The Slaughter of the Bison and Reversal of Fortunes on the Great Plains. Donn. L. Feir, Rob Gillezeau & Maggie E.C. Jones. NBER Working Paper 30368, August 2022. DOI 10.3386/w30368
Abstract: In the late nineteenth century, the North American bison was brought to the brink of extinction in just over a decade. We demonstrate that the loss of the bison had immediate, negative consequences for the Native Americans who relied on them and ultimately resulted in a permanent reversal of fortunes. Once amongst the tallest people in the world, the generations of bison-reliant people born after the slaughter lost their entire height advantage. By the early twentieth century, child mortality was 16 percentage points higher and the probability of reporting an occupation 29.7 percentage points lower in bison nations compared to nations that were never reliant on the bison. Throughout the latter half of the twentieth century and into the present, income per capita has remained 28 percent lower, on average, for bison nations. This persistent gap cannot be explained by differences in agricultural productivity, self-governance, or application of the Dawes Act. We provide evidence that this historical shock altered the dynamic path of development for formerly bison-reliant nations. We demonstrate that limited access to credit constrained the ability of bison nations to adjust through respecialization and migration.
VII. Conclusion
At the beginning of the nineteenth century, the North American bison roamed the Great Plains in the tens of millions, but by 1880, the bison were nearly extinct, the result of a mass slaughter that occurred within as little as 10 years. This is the first paper to empirically quantify the persistent effects of the slaughter on the Native American nations who relied on the bison for over 10,000 years prior to its extinction. We compile historical, anthropological, geographic, and modern economic data to show that the elimination of the bison affected the well-being of the Indigenous peoples who relied on them, both immediately after the bison’s decline, and up to 150 years later. We argue that the loss of the bison resulted in a reversal of fortunes: historically, bison-reliant societies were among the most well-off people on the continent, but today, they are among the poorest.

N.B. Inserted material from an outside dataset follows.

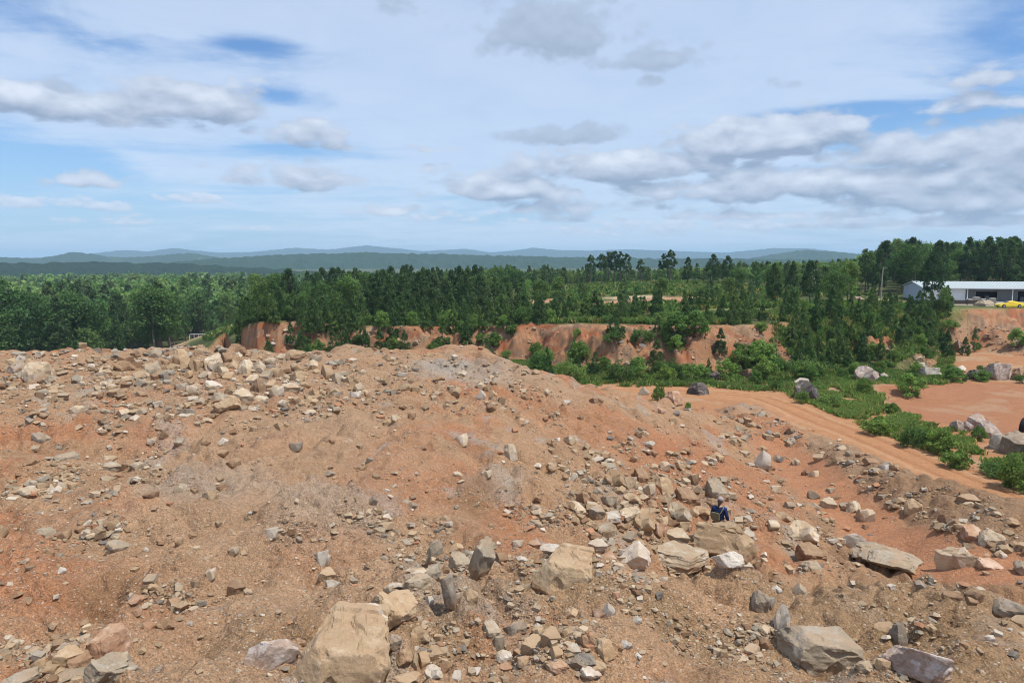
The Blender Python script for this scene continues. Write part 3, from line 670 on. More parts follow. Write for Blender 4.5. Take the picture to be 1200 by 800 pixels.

We study the dynamic path of development through which this shock has persisted into the present day and demonstrate that early access to credit could have mitigated the persistent effects of the loss of the bison. While the loss of the bison was a unique historical event, large regional economic shocks are not. Similarly, Native Americans occupy a unique institutional space in the United States but barriers to adjustment, like costly migration, low levels of development, and credit constraints are common. The experiences of the formerly bison-reliant peoples, important in their own right, also shed light on how economic shocks can persist for decades in the absence of access to other financial resources.